======== DATASET ROWS
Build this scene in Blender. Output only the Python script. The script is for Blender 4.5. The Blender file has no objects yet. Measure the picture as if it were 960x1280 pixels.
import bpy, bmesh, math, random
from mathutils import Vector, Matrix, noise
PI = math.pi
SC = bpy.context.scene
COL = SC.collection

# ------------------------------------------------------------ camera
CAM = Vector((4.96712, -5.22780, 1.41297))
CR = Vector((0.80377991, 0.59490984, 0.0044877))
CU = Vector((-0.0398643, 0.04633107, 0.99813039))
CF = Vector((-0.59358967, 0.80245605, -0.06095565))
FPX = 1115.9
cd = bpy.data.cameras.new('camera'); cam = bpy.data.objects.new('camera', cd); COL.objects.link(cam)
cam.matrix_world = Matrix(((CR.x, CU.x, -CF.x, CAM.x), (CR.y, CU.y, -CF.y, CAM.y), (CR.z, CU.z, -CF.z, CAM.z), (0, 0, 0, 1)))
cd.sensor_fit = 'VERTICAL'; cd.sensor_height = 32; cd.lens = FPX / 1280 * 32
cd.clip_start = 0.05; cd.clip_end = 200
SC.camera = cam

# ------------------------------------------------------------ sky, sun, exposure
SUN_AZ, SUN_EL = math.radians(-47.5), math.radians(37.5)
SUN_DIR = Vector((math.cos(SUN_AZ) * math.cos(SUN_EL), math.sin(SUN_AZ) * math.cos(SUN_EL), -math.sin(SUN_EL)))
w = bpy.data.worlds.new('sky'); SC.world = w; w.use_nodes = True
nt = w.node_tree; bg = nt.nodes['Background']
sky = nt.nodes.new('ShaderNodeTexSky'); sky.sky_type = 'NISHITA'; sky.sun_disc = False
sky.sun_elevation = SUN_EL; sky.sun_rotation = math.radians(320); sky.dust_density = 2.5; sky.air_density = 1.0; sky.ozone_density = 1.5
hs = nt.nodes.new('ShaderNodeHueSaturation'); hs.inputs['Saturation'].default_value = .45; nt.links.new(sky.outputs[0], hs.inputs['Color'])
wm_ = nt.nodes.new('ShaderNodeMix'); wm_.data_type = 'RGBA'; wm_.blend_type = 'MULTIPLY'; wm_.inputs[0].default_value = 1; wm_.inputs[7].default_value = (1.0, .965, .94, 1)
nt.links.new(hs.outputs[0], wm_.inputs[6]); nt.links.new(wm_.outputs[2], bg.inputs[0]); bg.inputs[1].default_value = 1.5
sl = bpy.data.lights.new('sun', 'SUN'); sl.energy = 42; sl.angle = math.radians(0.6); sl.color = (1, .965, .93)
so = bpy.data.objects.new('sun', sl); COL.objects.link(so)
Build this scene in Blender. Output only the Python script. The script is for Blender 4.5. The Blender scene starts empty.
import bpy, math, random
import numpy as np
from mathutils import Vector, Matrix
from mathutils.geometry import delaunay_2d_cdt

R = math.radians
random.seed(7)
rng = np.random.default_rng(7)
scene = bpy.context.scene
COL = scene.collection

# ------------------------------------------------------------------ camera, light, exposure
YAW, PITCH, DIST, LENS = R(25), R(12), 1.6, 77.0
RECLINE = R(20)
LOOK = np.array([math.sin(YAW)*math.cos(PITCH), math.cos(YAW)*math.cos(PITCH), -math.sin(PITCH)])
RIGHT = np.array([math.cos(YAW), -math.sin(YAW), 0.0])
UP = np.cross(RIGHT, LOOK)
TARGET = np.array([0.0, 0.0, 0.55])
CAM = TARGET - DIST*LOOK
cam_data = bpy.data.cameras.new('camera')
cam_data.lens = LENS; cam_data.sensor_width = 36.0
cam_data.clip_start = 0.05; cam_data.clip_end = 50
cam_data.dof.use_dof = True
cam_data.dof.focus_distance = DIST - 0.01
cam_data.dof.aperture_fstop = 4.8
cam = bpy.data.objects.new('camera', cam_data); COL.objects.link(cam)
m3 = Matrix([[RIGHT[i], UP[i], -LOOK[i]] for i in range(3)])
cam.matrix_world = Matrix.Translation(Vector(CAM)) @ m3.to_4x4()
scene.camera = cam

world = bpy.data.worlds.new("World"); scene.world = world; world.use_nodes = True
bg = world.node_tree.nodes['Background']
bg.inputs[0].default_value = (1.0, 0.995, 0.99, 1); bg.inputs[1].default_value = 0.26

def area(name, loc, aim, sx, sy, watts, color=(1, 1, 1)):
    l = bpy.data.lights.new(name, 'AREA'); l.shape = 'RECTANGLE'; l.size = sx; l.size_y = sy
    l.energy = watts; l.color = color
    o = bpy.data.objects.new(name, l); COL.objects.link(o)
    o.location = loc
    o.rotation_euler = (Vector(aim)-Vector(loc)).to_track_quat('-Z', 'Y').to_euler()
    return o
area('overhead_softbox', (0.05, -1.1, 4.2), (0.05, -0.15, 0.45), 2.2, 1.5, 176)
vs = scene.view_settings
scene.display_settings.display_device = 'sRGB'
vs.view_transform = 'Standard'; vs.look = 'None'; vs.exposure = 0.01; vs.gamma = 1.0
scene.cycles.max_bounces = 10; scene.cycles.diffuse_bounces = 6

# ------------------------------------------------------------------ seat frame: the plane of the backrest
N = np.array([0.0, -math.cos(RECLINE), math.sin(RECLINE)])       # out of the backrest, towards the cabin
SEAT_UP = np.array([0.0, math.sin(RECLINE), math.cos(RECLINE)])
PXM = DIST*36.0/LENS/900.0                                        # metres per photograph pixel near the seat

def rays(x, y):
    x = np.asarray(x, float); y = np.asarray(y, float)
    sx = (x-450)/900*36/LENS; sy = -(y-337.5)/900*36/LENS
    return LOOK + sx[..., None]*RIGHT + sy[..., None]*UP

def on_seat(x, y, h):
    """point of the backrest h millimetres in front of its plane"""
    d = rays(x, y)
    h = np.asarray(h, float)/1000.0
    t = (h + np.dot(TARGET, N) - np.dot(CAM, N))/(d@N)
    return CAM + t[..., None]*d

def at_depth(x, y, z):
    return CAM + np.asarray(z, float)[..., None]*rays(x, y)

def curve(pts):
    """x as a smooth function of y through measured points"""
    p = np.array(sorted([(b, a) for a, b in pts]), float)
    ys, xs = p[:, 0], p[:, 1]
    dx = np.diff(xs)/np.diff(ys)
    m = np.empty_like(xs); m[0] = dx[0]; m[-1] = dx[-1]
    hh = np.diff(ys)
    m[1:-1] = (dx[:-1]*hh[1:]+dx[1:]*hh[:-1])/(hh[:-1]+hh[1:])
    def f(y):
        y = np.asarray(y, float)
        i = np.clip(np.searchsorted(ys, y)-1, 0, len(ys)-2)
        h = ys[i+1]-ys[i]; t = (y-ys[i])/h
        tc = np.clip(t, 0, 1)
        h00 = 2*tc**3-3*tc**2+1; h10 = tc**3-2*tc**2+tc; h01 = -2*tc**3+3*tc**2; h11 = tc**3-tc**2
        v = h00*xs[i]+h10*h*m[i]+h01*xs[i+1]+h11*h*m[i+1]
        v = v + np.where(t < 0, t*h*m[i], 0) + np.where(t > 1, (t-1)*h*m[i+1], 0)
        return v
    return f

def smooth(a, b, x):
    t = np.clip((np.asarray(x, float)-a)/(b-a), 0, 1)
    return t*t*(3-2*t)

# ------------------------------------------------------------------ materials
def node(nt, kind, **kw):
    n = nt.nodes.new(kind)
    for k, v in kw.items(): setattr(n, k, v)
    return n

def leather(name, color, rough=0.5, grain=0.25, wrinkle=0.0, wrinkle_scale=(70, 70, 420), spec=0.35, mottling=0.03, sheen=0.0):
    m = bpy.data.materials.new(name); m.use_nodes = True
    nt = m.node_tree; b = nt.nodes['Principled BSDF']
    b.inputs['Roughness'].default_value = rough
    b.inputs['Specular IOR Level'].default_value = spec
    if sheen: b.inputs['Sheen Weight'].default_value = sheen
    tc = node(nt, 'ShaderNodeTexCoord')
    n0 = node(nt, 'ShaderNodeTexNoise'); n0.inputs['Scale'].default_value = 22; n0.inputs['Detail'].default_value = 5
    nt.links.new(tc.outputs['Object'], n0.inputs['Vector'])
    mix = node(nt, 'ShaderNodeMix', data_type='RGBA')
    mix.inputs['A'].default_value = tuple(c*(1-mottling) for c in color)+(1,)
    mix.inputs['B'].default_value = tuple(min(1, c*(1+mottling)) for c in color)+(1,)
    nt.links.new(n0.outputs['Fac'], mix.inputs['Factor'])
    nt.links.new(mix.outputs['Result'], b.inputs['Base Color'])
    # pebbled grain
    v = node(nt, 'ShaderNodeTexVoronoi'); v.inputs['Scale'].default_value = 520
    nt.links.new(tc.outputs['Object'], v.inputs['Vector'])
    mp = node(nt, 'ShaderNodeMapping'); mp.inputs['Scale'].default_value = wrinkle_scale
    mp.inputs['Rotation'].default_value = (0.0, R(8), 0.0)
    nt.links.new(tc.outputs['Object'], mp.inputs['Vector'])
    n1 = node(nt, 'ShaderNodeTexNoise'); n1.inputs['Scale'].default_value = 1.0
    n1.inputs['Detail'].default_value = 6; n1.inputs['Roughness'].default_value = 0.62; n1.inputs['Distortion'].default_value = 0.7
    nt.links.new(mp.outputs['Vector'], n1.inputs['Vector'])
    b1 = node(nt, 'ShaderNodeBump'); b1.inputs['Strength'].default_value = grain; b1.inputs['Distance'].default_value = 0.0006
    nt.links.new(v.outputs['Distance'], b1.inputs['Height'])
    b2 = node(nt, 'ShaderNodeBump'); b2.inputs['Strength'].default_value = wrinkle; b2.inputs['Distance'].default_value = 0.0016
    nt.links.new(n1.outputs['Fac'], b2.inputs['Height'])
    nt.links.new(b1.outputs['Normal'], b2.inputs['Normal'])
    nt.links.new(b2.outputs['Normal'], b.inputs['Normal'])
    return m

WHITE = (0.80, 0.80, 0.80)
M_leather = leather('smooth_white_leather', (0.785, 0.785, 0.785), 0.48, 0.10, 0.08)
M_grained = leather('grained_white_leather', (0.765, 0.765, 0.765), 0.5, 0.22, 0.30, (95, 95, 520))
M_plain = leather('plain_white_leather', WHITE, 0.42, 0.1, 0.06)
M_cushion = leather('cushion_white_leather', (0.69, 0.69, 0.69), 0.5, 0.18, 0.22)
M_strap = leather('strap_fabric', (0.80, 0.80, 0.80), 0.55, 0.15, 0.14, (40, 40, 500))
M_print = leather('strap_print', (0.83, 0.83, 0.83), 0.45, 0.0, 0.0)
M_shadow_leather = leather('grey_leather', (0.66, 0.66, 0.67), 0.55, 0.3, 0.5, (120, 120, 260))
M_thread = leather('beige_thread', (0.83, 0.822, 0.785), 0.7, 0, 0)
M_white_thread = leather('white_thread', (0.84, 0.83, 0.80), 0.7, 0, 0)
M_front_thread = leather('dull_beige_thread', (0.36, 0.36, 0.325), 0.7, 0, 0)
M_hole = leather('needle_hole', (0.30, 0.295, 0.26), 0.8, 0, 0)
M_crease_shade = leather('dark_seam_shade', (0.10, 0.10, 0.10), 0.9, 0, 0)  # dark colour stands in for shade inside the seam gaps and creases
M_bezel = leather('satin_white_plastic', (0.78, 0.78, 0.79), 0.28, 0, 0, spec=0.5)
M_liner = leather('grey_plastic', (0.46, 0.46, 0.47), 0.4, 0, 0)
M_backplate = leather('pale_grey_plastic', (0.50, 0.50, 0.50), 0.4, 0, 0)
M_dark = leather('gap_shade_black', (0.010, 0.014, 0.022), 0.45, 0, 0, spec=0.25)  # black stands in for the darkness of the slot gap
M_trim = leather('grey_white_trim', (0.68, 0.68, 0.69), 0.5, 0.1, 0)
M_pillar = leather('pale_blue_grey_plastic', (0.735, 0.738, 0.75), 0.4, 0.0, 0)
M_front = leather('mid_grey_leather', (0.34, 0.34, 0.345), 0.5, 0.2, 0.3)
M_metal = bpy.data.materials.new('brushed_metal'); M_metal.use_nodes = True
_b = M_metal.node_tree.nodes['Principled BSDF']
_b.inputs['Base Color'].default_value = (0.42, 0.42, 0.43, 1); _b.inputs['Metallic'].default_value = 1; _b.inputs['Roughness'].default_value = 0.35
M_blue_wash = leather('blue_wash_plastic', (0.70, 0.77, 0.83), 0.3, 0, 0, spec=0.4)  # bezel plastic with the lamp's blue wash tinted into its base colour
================
Print nothing but the lines from the line with "(120, 120, 260))" to the last line of the records above. Both of those lines count.

:: RESULT OF THE TASK ::
M_shadow_leather = leather('grey_leather', (0.66, 0.66, 0.67), 0.55, 0.3, 0.5, (120, 120, 260))
M_thread = leather('beige_thread', (0.83, 0.822, 0.785), 0.7, 0, 0)
M_white_thread = leather('white_thread', (0.84, 0.83, 0.80), 0.7, 0, 0)
M_front_thread = leather('dull_beige_thread', (0.36, 0.36, 0.325), 0.7, 0, 0)
M_hole = leather('needle_hole', (0.30, 0.295, 0.26), 0.8, 0, 0)
M_crease_shade = leather('dark_seam_shade', (0.10, 0.10, 0.10), 0.9, 0, 0)  # dark colour stands in for shade inside the seam gaps and creases
M_bezel = leather('satin_white_plastic', (0.78, 0.78, 0.79), 0.28, 0, 0, spec=0.5)
M_liner = leather('grey_plastic', (0.46, 0.46, 0.47), 0.4, 0, 0)
M_backplate = leather('pale_grey_plastic', (0.50, 0.50, 0.50), 0.4, 0, 0)
M_dark = leather('gap_shade_black', (0.010, 0.014, 0.022), 0.45, 0, 0, spec=0.25)  # black stands in for the darkness of the slot gap
M_trim = leather('grey_white_trim', (0.68, 0.68, 0.69), 0.5, 0.1, 0)
M_pillar = leather('pale_blue_grey_plastic', (0.735, 0.738, 0.75), 0.4, 0.0, 0)
M_front = leather('mid_grey_leather', (0.34, 0.34, 0.345), 0.5, 0.2, 0.3)
M_metal = bpy.data.materials.new('brushed_metal'); M_metal.use_nodes = True
_b = M_metal.node_tree.nodes['Principled BSDF']
_b.inputs['Base Color'].default_value = (0.42, 0.42, 0.43, 1); _b.inputs['Metallic'].default_value = 1; _b.inputs['Roughness'].default_value = 0.35
M_blue_wash = leather('blue_wash_plastic', (0.70, 0.77, 0.83), 0.3, 0, 0, spec=0.4)  # bezel plastic with the lamp's blue wash tinted into its base colour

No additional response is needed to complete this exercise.